On the other hand, Subsquid is slightly harder for the super simple tasks like my event tracker simply because you have to actually write some code. It is easy, but you actually need to do it and that’s more difficult than generating everything and then just removing the unnecessary parts. A simple code generation tool would crack this issue with ease, and Subsquid devs are already developing it. Template scaffolding functionality has been added to the @subsquid/cli package in form of the sqd init command. At the moment it does nothing but create a folder and populate it with files from a github template, but in a few weeks it will be capable of generating simple indexers that scrape events and method calls data based on ABI. A prototype of the code generation tool is already available.

In return for the modest increase in development complexity, Subsquid offered — in my case — roughly an elevenfold decrease in sync time, compared to a subgraph using a public ETH node. The difference is not as dramatic as it is with heavier indexers like the Uniswap one, as my small subgraph manages to sync in under two hours — a time that is acceptable in practice. Still, going from that to under ten minutes is certainly convenient.

All of this applies to the case when the developer knows where their contract is and what its ABI looks like. For a newbie like me figuring out the ABI of someone else’s contract was a challenge far exceeding the development of indexers in its difficulty.

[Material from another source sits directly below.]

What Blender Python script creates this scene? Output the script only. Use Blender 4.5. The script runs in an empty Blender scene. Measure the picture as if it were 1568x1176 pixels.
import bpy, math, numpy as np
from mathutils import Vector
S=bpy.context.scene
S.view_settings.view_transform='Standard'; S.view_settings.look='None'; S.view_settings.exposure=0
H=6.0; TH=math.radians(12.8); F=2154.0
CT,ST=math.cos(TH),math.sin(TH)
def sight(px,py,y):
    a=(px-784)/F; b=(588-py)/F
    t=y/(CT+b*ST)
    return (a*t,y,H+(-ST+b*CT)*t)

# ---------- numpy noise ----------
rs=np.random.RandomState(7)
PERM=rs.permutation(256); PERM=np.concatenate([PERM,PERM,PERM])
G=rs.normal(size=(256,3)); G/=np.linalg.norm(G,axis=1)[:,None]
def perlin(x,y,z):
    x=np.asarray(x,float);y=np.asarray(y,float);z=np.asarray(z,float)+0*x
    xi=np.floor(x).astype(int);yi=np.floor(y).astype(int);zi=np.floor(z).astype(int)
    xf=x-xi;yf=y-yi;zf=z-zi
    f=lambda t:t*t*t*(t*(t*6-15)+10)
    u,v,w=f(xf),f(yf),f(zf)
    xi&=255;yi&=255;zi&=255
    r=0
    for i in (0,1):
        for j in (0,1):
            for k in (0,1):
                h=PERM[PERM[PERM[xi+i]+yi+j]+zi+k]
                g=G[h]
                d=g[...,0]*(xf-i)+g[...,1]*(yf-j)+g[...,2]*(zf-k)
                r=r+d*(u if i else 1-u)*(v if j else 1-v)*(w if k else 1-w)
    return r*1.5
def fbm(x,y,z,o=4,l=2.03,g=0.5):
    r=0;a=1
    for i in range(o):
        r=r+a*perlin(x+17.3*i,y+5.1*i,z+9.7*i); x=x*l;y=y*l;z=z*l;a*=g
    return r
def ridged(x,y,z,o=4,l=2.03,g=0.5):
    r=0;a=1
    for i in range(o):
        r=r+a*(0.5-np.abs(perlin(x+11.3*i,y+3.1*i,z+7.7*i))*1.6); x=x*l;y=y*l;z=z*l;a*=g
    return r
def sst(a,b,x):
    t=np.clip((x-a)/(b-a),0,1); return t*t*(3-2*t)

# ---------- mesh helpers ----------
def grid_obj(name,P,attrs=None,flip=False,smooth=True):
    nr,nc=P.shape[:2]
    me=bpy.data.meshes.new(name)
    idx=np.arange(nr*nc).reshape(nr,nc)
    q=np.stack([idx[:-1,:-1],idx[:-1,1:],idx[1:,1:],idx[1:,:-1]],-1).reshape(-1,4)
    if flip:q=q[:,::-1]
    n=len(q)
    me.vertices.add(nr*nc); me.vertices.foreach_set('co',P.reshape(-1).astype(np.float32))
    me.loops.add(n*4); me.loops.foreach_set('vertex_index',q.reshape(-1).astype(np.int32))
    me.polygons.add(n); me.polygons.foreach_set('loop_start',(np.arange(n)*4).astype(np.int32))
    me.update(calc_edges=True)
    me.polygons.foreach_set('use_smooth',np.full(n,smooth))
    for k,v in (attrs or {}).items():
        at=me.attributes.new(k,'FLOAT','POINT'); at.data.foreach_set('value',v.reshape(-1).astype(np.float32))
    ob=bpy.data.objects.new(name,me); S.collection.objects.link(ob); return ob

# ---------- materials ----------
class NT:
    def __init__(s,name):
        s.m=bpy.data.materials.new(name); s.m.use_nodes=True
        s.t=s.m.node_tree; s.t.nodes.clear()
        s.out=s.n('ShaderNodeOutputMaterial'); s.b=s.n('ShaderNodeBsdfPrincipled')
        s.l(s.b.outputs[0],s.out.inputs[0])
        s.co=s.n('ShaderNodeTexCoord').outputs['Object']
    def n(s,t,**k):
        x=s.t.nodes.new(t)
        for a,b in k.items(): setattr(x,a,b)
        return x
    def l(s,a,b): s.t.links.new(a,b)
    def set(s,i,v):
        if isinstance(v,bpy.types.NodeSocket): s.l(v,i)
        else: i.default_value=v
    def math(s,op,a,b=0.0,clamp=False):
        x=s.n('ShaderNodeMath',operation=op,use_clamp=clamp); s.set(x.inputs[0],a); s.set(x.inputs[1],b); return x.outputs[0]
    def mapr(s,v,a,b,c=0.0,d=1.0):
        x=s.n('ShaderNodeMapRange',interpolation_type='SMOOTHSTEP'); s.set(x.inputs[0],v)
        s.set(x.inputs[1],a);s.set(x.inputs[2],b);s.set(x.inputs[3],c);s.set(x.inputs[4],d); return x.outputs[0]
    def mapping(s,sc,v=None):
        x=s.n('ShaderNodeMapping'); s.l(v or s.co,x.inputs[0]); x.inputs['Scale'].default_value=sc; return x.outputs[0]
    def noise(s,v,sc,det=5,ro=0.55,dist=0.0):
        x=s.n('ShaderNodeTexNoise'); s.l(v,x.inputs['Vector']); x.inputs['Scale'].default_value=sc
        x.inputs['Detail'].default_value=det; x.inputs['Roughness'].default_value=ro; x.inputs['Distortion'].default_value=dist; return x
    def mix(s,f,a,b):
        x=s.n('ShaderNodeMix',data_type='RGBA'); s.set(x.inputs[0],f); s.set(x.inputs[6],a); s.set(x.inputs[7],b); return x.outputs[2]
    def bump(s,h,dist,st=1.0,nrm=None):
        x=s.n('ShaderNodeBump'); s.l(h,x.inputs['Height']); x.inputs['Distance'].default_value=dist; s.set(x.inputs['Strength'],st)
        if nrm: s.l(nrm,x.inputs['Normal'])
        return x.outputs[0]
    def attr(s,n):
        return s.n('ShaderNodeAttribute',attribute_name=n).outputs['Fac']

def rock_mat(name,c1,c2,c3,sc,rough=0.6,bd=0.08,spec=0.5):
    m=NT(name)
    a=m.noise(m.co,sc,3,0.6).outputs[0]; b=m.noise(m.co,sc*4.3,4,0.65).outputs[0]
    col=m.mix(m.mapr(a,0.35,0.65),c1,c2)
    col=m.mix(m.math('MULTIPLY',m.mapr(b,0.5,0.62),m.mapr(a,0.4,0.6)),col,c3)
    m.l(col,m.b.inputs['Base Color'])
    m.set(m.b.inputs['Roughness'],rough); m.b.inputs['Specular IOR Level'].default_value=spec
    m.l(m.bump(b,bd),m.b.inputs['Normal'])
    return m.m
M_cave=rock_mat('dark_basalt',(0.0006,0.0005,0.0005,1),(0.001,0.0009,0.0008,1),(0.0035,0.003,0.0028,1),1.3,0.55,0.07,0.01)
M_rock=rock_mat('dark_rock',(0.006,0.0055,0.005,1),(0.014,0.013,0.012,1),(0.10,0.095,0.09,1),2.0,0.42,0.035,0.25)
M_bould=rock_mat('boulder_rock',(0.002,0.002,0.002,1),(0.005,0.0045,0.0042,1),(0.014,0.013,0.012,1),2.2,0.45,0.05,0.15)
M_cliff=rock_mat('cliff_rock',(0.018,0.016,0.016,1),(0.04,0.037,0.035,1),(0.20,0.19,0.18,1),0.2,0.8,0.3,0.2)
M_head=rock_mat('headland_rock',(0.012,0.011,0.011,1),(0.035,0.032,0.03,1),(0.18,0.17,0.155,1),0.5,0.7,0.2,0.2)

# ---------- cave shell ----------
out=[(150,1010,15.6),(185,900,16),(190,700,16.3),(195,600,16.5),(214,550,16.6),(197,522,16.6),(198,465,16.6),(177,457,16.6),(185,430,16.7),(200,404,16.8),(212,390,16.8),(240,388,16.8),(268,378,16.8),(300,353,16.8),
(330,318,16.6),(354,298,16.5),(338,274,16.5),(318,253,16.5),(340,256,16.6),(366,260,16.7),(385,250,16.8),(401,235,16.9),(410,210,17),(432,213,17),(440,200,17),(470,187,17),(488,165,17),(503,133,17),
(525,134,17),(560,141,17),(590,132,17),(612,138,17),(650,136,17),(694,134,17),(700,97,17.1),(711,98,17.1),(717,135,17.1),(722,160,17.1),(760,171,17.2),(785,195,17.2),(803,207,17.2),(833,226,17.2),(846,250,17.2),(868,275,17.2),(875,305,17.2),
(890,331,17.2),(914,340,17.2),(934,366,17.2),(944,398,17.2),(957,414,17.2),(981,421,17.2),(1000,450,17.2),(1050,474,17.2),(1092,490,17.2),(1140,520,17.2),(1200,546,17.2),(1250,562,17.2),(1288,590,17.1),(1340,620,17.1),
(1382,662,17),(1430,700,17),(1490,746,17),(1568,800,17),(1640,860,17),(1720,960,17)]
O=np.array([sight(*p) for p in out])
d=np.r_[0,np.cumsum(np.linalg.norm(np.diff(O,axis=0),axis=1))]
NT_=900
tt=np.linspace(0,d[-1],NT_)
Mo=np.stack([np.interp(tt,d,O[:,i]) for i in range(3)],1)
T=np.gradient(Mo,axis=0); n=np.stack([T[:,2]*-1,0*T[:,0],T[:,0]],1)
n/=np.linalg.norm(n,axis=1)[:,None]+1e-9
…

1. ˄ A more modern way to do this would be with sqd init evm-tutorial --template evm; cd evm-tutorial; git init; git add --all. I discuss sqd init in more details in Conclusions.
2. ˄ For those who want to avoid installing global npm packages systemwide and cluttering their systems thus, this Stackoverflow answer contains good instructions on how to install such packages into home folder.
3. ˄ The interested can find my instructions for setting up a graph indexer node here. In my experience it is about as difficult as making the simple subgraph I describe here. If you already have a node and would like to restore it to its original state before deploying a new subgraph, simply drop its database: the node does not keep any data outside of it.